For the first time, Brazil’s investments abroad were greater than investments in Brazil by foreign firms—$28 billion in outward investments compared to $19 billion in foreign direct investment in Brazil last year.

This reflects the confidence of Brazilian companies who now are competing in international markets. It also reflects Brazil’s growing role in international trade and investment.

This is good news, but there is more potential for growth. Compare Brazil’s inward investment last year, which was about $102 per person, with other countries. For example, Chile attracted about $462 per person last year, while Singapore attracted more than $1,000 per person in U.S. investment alone.

Although U.S. companies now have more than $32 billion invested in Brazil, there are opportunities being missed, and we must go after them.

We need to put in place a framework that reflects the competitive, global market for capital and allows the U.S. and Brazilian economies to grow.

A recommendation of the CEOs from both our countries was the strengthening of intellectual property rights and disrupting international supply chains of pirated goods.

These steps will help attract more of the high-tech, innovation-intensive investment Brazil wants. Also a bilateral tax treaty, along the lines of the CEO Forum’s recommendations is another important step we can take to promote investment ties.

When it comes to trade, there are policy changes we can take that will help us expand our relationship.

Although the U.S. is Brazil’s largest trading partner, on a per-capita basis, Brazil lags behind much of Latin America in trade with us.
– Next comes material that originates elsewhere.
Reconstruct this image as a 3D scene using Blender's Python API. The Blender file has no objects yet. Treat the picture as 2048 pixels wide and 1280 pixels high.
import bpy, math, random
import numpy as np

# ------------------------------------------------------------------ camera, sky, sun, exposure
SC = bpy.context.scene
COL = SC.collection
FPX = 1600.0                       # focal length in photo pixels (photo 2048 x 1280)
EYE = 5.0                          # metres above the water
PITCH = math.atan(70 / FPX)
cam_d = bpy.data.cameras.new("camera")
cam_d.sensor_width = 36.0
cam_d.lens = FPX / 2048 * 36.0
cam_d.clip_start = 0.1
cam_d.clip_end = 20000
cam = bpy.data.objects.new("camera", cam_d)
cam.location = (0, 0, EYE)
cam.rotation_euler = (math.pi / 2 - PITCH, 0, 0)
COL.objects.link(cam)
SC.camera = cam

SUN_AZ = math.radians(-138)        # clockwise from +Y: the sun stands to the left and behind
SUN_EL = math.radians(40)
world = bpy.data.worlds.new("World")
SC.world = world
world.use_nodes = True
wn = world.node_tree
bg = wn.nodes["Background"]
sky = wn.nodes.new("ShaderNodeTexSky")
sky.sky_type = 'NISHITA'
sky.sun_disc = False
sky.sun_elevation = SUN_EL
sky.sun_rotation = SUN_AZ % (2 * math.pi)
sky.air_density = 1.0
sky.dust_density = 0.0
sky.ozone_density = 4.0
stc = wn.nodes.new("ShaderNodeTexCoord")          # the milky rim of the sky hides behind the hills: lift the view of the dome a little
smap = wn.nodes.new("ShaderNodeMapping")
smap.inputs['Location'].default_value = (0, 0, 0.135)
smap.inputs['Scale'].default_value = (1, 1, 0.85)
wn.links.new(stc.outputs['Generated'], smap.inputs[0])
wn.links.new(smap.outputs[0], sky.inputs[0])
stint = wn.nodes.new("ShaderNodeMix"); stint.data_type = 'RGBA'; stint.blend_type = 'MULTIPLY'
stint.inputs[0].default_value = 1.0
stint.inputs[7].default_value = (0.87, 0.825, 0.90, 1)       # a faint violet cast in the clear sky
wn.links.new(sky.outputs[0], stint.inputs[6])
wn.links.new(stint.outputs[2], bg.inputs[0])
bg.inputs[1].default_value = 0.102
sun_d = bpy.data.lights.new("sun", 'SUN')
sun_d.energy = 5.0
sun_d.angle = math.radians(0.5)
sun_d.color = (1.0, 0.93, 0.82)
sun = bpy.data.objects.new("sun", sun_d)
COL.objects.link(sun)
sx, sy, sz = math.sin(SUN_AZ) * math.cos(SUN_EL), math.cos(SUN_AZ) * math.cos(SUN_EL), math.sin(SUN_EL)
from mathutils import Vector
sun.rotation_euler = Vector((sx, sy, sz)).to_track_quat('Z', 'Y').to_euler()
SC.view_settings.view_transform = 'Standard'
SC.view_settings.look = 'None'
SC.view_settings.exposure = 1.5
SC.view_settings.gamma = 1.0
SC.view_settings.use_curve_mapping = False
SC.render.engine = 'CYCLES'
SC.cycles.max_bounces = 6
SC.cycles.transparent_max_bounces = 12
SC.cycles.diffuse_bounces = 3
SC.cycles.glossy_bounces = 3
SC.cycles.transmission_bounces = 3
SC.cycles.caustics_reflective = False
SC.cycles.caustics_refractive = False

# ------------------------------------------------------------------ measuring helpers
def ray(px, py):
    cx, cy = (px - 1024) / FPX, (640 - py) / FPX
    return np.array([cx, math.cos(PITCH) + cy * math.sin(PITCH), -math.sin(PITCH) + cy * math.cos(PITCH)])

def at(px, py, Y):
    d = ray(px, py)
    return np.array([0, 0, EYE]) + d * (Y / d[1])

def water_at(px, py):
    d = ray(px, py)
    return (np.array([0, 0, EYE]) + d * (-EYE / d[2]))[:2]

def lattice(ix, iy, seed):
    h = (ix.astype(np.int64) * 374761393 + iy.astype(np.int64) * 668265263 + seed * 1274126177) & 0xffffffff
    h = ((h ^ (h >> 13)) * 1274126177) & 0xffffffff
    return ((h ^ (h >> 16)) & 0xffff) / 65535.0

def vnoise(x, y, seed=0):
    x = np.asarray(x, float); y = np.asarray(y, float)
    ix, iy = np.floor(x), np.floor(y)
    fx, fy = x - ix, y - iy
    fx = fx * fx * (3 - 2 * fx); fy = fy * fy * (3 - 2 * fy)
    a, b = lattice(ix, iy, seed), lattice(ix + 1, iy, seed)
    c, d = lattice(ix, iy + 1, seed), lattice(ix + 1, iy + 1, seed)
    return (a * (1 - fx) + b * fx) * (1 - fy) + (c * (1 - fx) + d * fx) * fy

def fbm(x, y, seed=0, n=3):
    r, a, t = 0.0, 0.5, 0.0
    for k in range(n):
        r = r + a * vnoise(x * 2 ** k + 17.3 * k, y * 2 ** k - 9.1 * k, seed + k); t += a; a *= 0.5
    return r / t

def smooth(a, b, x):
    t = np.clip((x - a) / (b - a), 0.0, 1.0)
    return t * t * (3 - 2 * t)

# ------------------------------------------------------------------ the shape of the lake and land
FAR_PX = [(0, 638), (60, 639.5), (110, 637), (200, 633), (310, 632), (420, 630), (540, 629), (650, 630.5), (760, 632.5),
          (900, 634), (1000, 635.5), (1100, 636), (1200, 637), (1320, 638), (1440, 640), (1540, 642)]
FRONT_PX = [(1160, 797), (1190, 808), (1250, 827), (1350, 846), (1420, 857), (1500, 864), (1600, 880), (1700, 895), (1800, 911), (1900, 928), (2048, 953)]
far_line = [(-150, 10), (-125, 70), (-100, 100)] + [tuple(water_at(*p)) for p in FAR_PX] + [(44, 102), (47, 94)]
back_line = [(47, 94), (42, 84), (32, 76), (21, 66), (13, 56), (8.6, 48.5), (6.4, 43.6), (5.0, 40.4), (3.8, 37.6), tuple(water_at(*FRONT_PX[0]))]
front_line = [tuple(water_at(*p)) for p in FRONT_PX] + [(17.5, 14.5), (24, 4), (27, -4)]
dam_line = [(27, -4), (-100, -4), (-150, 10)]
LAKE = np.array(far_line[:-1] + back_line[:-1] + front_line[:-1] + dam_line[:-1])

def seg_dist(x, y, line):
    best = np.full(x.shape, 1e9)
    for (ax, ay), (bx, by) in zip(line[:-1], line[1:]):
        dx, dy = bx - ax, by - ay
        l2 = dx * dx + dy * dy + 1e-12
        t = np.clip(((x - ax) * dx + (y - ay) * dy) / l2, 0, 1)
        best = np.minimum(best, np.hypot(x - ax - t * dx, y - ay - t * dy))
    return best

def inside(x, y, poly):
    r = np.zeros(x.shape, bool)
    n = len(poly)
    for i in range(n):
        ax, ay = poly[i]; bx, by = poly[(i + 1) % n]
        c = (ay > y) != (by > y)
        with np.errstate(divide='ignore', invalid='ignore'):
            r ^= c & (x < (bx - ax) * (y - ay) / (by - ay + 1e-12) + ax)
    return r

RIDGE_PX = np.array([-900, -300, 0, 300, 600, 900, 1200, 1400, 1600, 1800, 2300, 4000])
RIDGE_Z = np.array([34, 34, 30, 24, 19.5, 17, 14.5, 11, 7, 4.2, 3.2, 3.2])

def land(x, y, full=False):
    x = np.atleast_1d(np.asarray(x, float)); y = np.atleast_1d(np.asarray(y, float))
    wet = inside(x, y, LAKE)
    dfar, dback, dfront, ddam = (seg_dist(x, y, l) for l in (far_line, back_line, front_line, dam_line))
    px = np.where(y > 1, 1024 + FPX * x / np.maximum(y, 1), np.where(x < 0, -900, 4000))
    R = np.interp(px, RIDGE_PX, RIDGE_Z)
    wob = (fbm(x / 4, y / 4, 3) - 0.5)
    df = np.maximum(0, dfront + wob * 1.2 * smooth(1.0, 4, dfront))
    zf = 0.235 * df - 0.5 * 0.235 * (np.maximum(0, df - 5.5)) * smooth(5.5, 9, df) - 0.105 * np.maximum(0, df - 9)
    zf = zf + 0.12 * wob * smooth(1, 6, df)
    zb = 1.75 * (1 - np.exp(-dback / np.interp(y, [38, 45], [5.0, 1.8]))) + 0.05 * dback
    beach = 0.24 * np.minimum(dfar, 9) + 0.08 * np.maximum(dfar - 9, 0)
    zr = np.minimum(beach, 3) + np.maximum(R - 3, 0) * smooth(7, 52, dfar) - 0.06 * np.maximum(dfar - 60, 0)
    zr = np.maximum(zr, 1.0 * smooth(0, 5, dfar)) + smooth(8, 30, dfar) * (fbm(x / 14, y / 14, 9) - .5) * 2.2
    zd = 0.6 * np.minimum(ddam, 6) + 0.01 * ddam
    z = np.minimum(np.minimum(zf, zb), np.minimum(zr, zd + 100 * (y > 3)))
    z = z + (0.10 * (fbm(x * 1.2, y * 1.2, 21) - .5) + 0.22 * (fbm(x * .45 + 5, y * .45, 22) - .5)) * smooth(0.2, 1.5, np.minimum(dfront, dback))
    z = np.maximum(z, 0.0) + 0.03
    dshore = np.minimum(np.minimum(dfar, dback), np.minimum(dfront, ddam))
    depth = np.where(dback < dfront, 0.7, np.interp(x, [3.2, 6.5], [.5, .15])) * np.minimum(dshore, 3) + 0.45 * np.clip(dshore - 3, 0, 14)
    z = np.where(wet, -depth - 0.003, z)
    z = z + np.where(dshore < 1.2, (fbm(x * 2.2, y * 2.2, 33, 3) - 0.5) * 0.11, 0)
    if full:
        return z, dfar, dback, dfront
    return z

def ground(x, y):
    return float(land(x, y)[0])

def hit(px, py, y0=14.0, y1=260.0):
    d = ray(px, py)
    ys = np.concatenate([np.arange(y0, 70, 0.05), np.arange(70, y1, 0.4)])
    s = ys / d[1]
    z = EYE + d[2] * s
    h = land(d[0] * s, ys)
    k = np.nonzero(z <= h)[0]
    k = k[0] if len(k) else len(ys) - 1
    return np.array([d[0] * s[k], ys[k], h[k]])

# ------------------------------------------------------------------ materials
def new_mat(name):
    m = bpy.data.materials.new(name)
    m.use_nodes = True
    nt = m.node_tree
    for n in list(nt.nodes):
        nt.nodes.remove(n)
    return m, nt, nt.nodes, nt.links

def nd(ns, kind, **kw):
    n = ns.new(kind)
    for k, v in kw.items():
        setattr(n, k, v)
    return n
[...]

It’s lower than CAFTA-DR countries and Chile. It’s also surprisingly lower—by a lot—than Peru and Colombia.

Trading with and doing business in Brazil requires intimate knowledge of the local environment. Foreign businesses frequently face high tariffs, a difficult customs system, heavy and unpredictable tax burdens, and an overloaded legal system that’s slow to enforce business law.

One area where there is tremendous potential for bilateral trade and investment is in infrastructure development. We’re interested in working with you to increase private investment in infrastructure projects.

Over the coming months, government and business should explore ways to improve the environment for public-private partnerships to meet Brazil’s infrastructure needs.

Success at Doha Requires Brazil’s Leadership

The best way to lower tariffs and spur new trade flows on a global basis is through a successful Doha Round in the WTO. The U.S. is committed to this outcome, and these negotiations are at a critical juncture.

The stakes could not be higher, especially for Brazil, which has much to gain from an ambitious Doha agreement that creates new global market opportunities in agriculture, manufacturing and services.

The United States has stated that we will negotiate on the basis of the texts on the table in Geneva—including on the key issue for Brazil of U.S. domestic agricultural support.

It’s time for Brazil to make the same commitment and to use its significant influence to persuade other advanced developing countries to do the same.

As partners, the United States and Brazil can help enable the market forces that increase trade and investment, create new jobs and expand opportunities to do business.

My trip last week was eye-opening and encouraging. We have much to gain from one another and I anticipate many good things in our future.

By continuing to strengthen our partnership, we will provide the steady, positive leadership and growth our hemisphere needs. Your leadership will be necessary as we seek to fulfill this vision and develop policies that will help our economies and our citizens prosper.